Cuando se pierde la confianza en los políticos

Una gran parte de los ciudadanos se limitan a aceptar el modo de gobierno, sin creer verdaderamente que puedan hacerse oír

Rosario G. Gómez
Mariano Rajoy conversa con los periodistas tras su intervención, el miércoles, en la sesión de control al Gobierno en el Congreso
Mariano Rajoy conversa con los periodistas tras su intervención, el miércoles, en la sesión de control al Gobierno en el CongresoChema Moya (EFE)

Nada pone más nerviosos a los políticos que los sondeos sobre intención de voto. Quienes se ven favorecidos por las predicciones aplauden las encuestas; quienes salen peor parados relativizan su valor. Además de ofrecer proyecciones electorales, el barómetro del CIS desvela la evaluación que los ciudadanos hacen de los líderes nacionales. Los resultados publicados esta semana son demoledores. Ninguno llega al aprobado. La mejor nota se la apunta Alberto Garzón (3,80) y la peor, Mariano Rajoy (2,59). Lo más inquietante no es que todos suspendan, sino la poca confianza que tienen los ciudadanos en los políticos. Más del 80% de los encuestados no tiene esperanza en los líderes del PP y del PSOE.

Los politólogos recuerdan que la base social de todo régimen se escinde siempre en tres grupos. En los dos extremos se sitúan los disidentes y los creyentes. Los primeros viven en la discrepancia permanente, los segundos se caracterizan porque son los únicos portadores del consentimiento auténtico basado en la convicción. Y entre un grupo y otro se ubican los que se limitan a aceptar el modo de gobierno, sin creer verdaderamente que puedan hacerse oír ni que esto valga la pena.
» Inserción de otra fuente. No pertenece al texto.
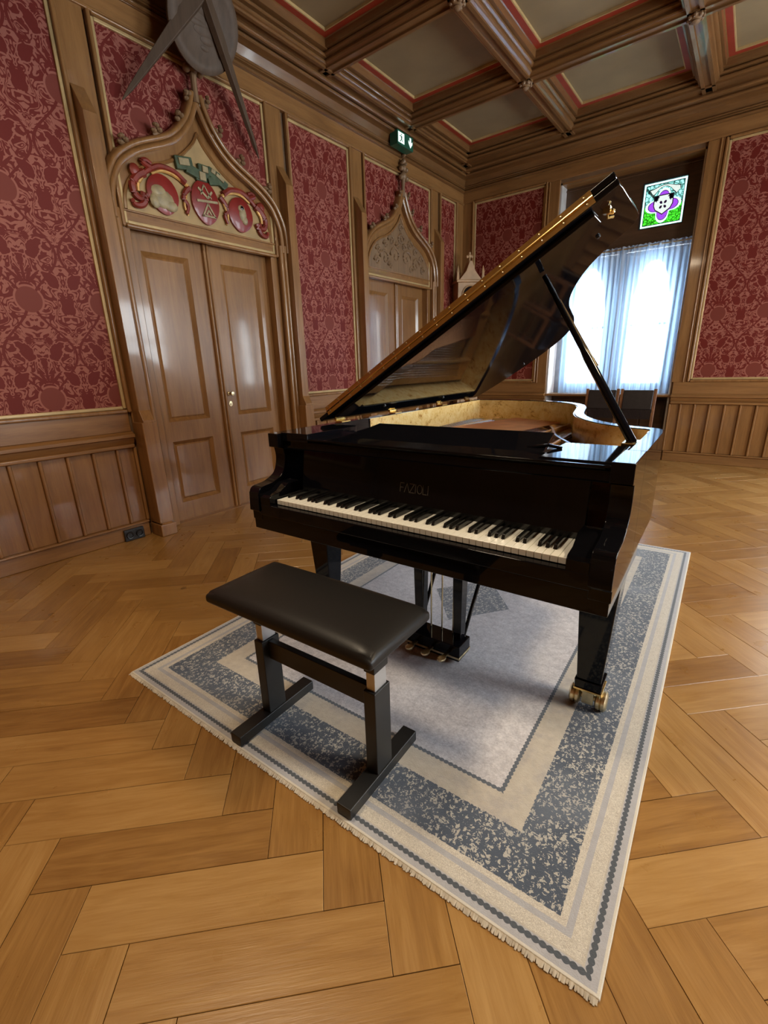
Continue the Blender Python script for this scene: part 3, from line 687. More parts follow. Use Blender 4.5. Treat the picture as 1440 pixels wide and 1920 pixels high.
# ------------------------------------------------------------------ ceiling: coffers, beams, cornice
ceiling = tag(MB().box(-.3, RX+.3, RY0-.3, .6, ZC+.012, 4.4).build('ceiling', 'wall_core', smooth=0), 'coffered oak ceiling', kind='structure')
BXS = [1.62+1.40*k for k in range(4)]; BYS = [-1.75-1.38*k for k in range(6)]
BP = [(.03, 3.915), (.03, 3.90), (.06, 3.90), (.06, 3.914), (.068, 3.92), (.084, 3.924), (.092, 3.934), (.09, 3.946), (.082, 3.955), (.082, 3.962), (.1, 3.964), (.114, 3.972), (.116, 3.984), (.104, 3.993), (.104, 3.999), (.136, 4.0), (.14, 4.05), (.148, 4.055), (.148, 4.10)]
BPP = [(-d, z) for d, z in reversed(BP)]+BP
for x in BXS: MB().prism(BPP, RY0, -.3, lambda d, z, t: (x+d, t, z)).build('beam', 'ceiling_oak_y', ceiling, 30)
for y in BYS: MB().prism(BPP, .2, RX, lambda d, z, t: (t, y+d, z)).build('beam', 'ceiling_oak_x', ceiling, 30)
def cornice(ofs, t0, t1, f, mat):
    k = ofs
    def roll(n, z, r): return [(n+r*math.cos(t), z+r*math.sin(t)) for t in (-1.9, -1.2, -.5, .2, .9)]
    P = [(0, 3.70), (.045, 3.70)]+roll(.05, 3.716, .014)+[(.045, 3.733), (.07, 3.737), (.07, 3.746), (.05, 3.752)]+roll(.06, 3.764, .012)+[(.058, 3.778), (.085, 3.838), (.098, 3.842)]
    P += roll(.1+k*.30, 3.862, .016)+[(.095+k*.32, 3.884)]+roll(.1+k*.62, 3.884, .018)+[(.095+k*.66, 3.915), (.105+k, 3.915), (.105+k, 3.90), (.135+k, 3.90), (.135+k, 3.916)]+roll(.145+k, 3.934, .016)
    P += [(.14+k, 3.955), (.165+k, 3.957)]+roll(.165+k, 3.972, .014)+[(.16+k, 3.992), (.21+k, 3.992), (.215+k, 4.05), (.222+k, 4.055), (.222+k, 4.10), (0, 4.10)]
    MB().prism(P, t0, t1, lambda n, z, t: f(t, n, z)).build('cornice', mat, ceiling, 30)
cornice(.165, RY0, .0, LW, 'ceiling_oak_y'); cornice(.33, 0, RX, BW, 'ceiling_oak_x')
xs = [(.222+.165, BXS[0]-.148)]+[(BXS[k]+.148, BXS[k+1]-.148) for k in range(3)]+[(BXS[3]+.148, RX)]
ysp = [(BYS[0]+.148, -.222-.33)]+[(BYS[k+1]+.148, BYS[k]-.148) for k in range(5)]+[(RY0, BYS[5]-.148)]
for x0, x1 in xs:
    for y0, y1 in ysp:
        if x1-x0 < .2 or y1-y0 < .2: continue
        MB().box(x0, x1, y0, y1, ZC, ZC+.012).build('coffer_panel', 'coffer_plaster', ceiling, 0)
        for w0, w1, z0, mt, nm in ((0, .052, 4.056, 'coffer_red', 'coffer_border'), (.052, .062, 4.058, 'gold_fillet', 'coffer_fillet')):
            m = MB(); m.box(x0+w0, x0+w1, y0+w0, y1-w0, z0, ZC); m.box(x1-w1, x1-w0, y0+w0, y1-w0, z0, ZC); m.box(x0+w1, x1-w1, y0+w0, y0+w1, z0, ZC); m.box(x0+w1, x1-w1, y1-w1, y1-w0, z0, ZC)
            m.build(nm, mt, ceiling, 0)
        cxx, cyy = (x0+x1)/2, (y0+y1)/2
        if not (1.7 < cxx < 5.6 and -8 < cyy < -2): continue
        MB().lathe([(0, ZC-.03), (.03, ZC-.03), (.04, ZC-.015), (.09, ZC-.02), (.1, ZC-.008), (.15, ZC-.016), (.165, ZC-.004), (.165, ZC)], 28, lambda a, b, h: (cxx+a, cyy+b, h)).build('rosette', 'coffer_plaster', ceiling)
for x in BXS:
    for y in BYS:
        m = MB(); m.lathe([(0, 3.845), (.02, 3.848), (.034, 3.858), (.03, 3.868), (.05, 3.878), (.058, 3.89), (.05, 3.9), (.062, 3.906), (.062, 3.925), (0, 3.925)], 14, lambda a, b, h: (x+a, y+b, h))
        for k in range(8): t = 2*math.pi*k/8; m.blob((x+.052*math.cos(t), y+.052*math.sin(t), 3.885), (.016, .016, .018), 6, 4)
        m.build('ceiling_boss', 'oak_carved', ceiling)

# ------------------------------------------------------------------ windows
def lancet_outline(cx, hw, z0, zs, za, n=9):
    pts = [(cx-hw, z0), (cx-hw, zs)]
    for k in range(1, n): t = k/n; pts.append((cx-hw*(1-t)**.5*(1 if t < .0 else 1)*math.cos(t*math.pi/2)**.35, zs+(za-zs)*math.sin(t*math.pi/2)))
    pts.append((cx, za)); R_ = [(2*cx-a, z) for a, z in reversed(pts[:-1])]
    return pts+R_
def window_back(num, wo, label):
    x0, x1 = wo[0], wo[1]; xc = (x0+x1)/2; f = lambda a, n, z: (a, -n, z)
    Wn = tag(empty('window_%d' % num, (0, 0, 0)), label, kind='structure')
    # reveals
    for s, e in ((0, x0), (1, x1)):
        m = MB(); wbox(m, f, e-(0 if s == 0 else .02), e+(.02 if s == 0 else 0), -.34, .0, .0, 3.52); m.build('reveal', 'glare_reveal', Wn, 0)
    m = MB(); wbox(m, f, x0, x1, -.34, 0, 3.5, 3.52); m.build('head', 'oak_along_x', Wn, 0)
    m = MB(); wbox(m, f, x0-.02, x1+.02, -.3, .035, .815, .845); m.build('sill', 'oak_along_x', Wn, 0, bevel=.008)
    m = MB(); wbox(m, f, x0+.02, x1-.02, -.28, -.24, 0, .815); m.build('under_sill_board', 'oak_dark', Wn, 0)
    for k in range(5): 
        m = MB(); a = x0+.05+k*(x1-x0-.1)/5; wbox(m, f, a+.012, a+(x1-x0-.1)/5-.012, -.24, -.225, .13, .76); m.build('niche_board', 'oak_dark', Wn, 0, bevel=.005)
    # boarded head with two stained panes, built around the openings
    p0, p1, zb, zt = .165, .62, 2.862, 3.348; N0, N1 = -.24, -.2
    m = MB()
    for a0, a1, b0, b1 in ((x0, x1, 2.62, zb), (x0, x1, zt, 3.5), (x0, xc-p1, zb, zt), (xc-p0, xc+p0, zb, zt), (xc+p1, x1, zb, zt)): wbox(m, f, a0, a1, N0, N1, b0, b1)
    m.build('head_board', 'oak_dark', Wn, 0)
    m = MB(); wbox(m, f, x0, x1, N1, N1+.03, 2.66, 2.69); m.build('head_rail', 'oak_dark', Wn, 0, bevel=.006)
    m = MB(); wbox(m, f, x0, x1, N1, N1+.022, 3.455, 3.475); m.build('head_rail', 'oak_dark', Wn, 0, bevel=.006)
    for s in (-1, 1):
        cx = xc+s*(p0+p1)/2; hw = (p1-p0)/2; cz = (zb+zt)/2; hh = (zt-zb)/2
        P = tag(empty('stained_pane'), kind=None); P.parent = Wn
        gp = lambda n0, n1: (lambda a, z, n: f(cx+a*hw, (n0, n1)[int(n)], cz+z*hh))
        def piece(nm, poly, mt, n0=-.226, n1=-.222): MB().prism(poly, 0, 1, gp(n0, n1)).build(nm, mt, P, 0)
        def ring(nm, out, inn, mt, n0=-.226, n1=-.220):
            k = len(out); vs = [gp(n0, n1)(a, z, 0) for a, z in out]+[gp(n0, n1)(a, z, 0) for a, z in inn]+[gp(n0, n1)(a, z, 1) for a, z in out]+[gp(n0, n1)(a, z, 1) for a, z in inn]
            fs = []
            for i in range(k):
                j = (i+1) % k; fs += [(i, j, k+j, k+i), (2*k+j, 2*k+i, 3*k+i, 3*k+j), (j, i, 2*k+i, 2*k+j), (k+i, k+j, 3*k+j, 3*k+i)]
            MB().add(vs, fs).build(nm, mt, P, 0)
        sq = lambda r: [(-r, -r), (r, -r), (r, r), (-r, r)]
        ring('pane_border', sq(1.0), sq(.9), 'glass_rim'); ring('lead_line', sq(.9), sq(.875), 'lead', -.228, -.216)
        # quatrefoil (violet), with light band around; ground teal above, green below
        def quat(r):
            o = []
            for k in range(48):
                t = 2*math.pi*k/48; lob = abs(math.cos(2*t)); rr = r*(.45+.39*lob**1.4); o.append((math.cos(t)*rr*1.0, math.sin(t)*rr*.92-.08))
            return o
        Qo, Qi = quat(1.0), quat(.86)
        def sqp(t):
            c, s_ = math.cos(t), math.sin(t); k = .875/max(abs(c), abs(s_)); return (c*k, s_*k)
        def fan(idx, f0, f1, nm, mt, n0=-.226, n1=-.222):
            L_ = lambda k, f_: tuple(Qo[k % 48][m]+(sqp(2*math.pi*(k % 48)/48)[m]-Qo[k % 48][m])*f_ for m in (0, 1))
            piece(nm, [L_(k, f1) for k in idx]+[L_(k, f0) for k in reversed(idx)], mt, n0, n1)
        fan(range(24, 49), 0, 1, 'pane_ground', 'glass_green')
        fan(range(0, 6), 0, 1, 'pane_ground', 'glass_teal'); fan(range(18, 25), 0, 1, 'pane_ground', 'glass_teal')
        fan(range(5, 20), .0, .3, 'pane_ground', 'glass_teal'); fan(range(5, 20), .34, .68, 'pane_ribbon', 'glass_white'); fan(range(5, 20), .72, 1, 'pane_ground', 'glass_teal')
        fan(range(5, 20), .3, .34, 'lead_line', 'lead', -.228, -.216); fan(range(5, 20), .68, .72, 'lead_line', 'lead', -.228, -.216)
        ring('pane_band', Qo, Qi, 'glass_rim'); ring('lead_line', Qi, quat(.83), 'lead', -.228, -.216)
        sh = [(-.43, .36), (.43, .36), (.43, -.06), (.34, -.24), (0, -.46), (-.34, -.24), (-.43, -.06)]
        def shp(t):
            d = Vector((math.cos(t), math.sin(t))); best = .3
            for k in range(len(sh)):
                p, q = Vector(sh[k]), Vector(sh[(k+1) % len(sh)]); e = q-p; den = d.x*e.y-d.y*e.x
                if abs(den) < 1e-9: continue
                r_ = (p.x*e.y-p.y*e.x)/den; u_ = (p.x*d.y-p.y*d.x)/den
                if r_ > 0 and -1e-6 <= u_ <= 1+1e-6: best = r_
            return (d.x*best, d.y*best)
        ring('pane_foil', quat(.83), [shp(2*math.pi*k/48) for k in range(48)], 'glass_violet')
        piece('pane_shield', [(a, z-.0) for a, z in sh], 'glass_white')
        ring('lead_line', [(a*1.08, z*1.08-.0) for a, z in sh], [(a*.99, z*.99) for a, z in sh], 'lead', -.222, -.212)
        mir = lambda P_: [(-x_, z_) for x_, z_ in P_]
        br = [(-.36, .3), (-.2, .3), (-.2, .26), (-.31, .26), (-.31, .1), (-.36, .1)]
        pet = lambda an: [(math.cos(an+d_)*r_, math.sin(an+d_)*r_-.05) for r_, d_ in ((.05, 0), (.13, .45), (.2, .25), (.22, 0), (.2, -.25), (.13, -.45))]
        for q in (br, mir(br), pet(.785), pet(2.356), pet(3.927), pet(5.498)):
            piece('shield_charge', q, 'glass_violet', -.2135, -.211)
        ring('lead_line', sq(1.0), [(a*1.06, z*1.05) for a, z in sq(1.0)], 'lead', -.24, -.198)
    # two pointed lights under the head board
    for s in (-1, 1):
        cx = xc+s*.385; O = lancet_outline(cx, .235, .98, 1.95, 2.5)
        outer = [(cx-.385, .845), (cx-.385, 2.62), (cx+.385, 2.62), (cx+.385, .845)]
        # board with pointed opening = left and right halves
        for sg in (-1, 1):
            hf = O[:len(O)//2+1] if sg < 0 else O[len(O)//2:]
            if sg < 0: poly = [(cx, .845), (cx-.385, .845), (cx-.385, 2.62), (cx, 2.62)]+hf[::-1]+[(cx, .98)]
            else: poly = [(cx, .98)]+hf[::-1]+[(cx, 2.62), (cx+.385, 2.62), (cx+.385, .845), (cx, .845)]
            MB().prism(poly, -.33, -.26, lambda a, z, n: f(a, n, z)).build('lancet_frame', 'stone', Wn, 0)
        MB().prism(O, -.31, -.304, lambda a, z, n: f(a, n, z)).build('pane', 'window_glass', Wn, 0)
        m = MB(); wbox(m, f, cx-.265, cx+.265, -.315, -.295, 1.72, 1.745); m.build('glazing_bar', 'stone', Wn, 0)
    m = MB(); wbox(m, f, xc-.05, xc+.05, -.32, -.22, .845, 2.62); m.build('mullion', 'stone', Wn, 0, bevel=.01)
    return Wn
window_1 = window_back(1, WO, 'recessed window with two pointed lights and stained panes above')
window_2 = window_back(2, W2, 'recessed window beyond the right damask panel')
for k, yy in enumerate((-1.6, -4.4)):
    Wn = tag(empty('window_%d' % (3+k)), 'tall window in the right wall', kind='structure')
    m = MB()
    for a in (-.8, -.03, .74): m.box(RX+.2, RX+.26, yy+a, yy+a+.06, .85, 2.85)
    for z in (.85, 2.0, 2.79): m.box(RX+.2, RX+.26, yy-.8, yy+.8, z, z+.06)
    m.build('frame', 'oak_upright', Wn, 0); MB().box(RX+.225, RX+.231, yy-.79, yy+.79, .88, 2.82).build('pane', 'window_glass', Wn, 0)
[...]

Ahí, en ese territorio apático parecen estar situados los electores. Pese al encadenamiento de escándalos, el CIS coloca al PP en la primera posición en intención de voto. En medio año el partido de Rajoy ha perdido diez puntos (del 34,5% de noviembre al 24% de abril), pero mantiene un notable apoyo y lidera, aunque raspando, las encuestas.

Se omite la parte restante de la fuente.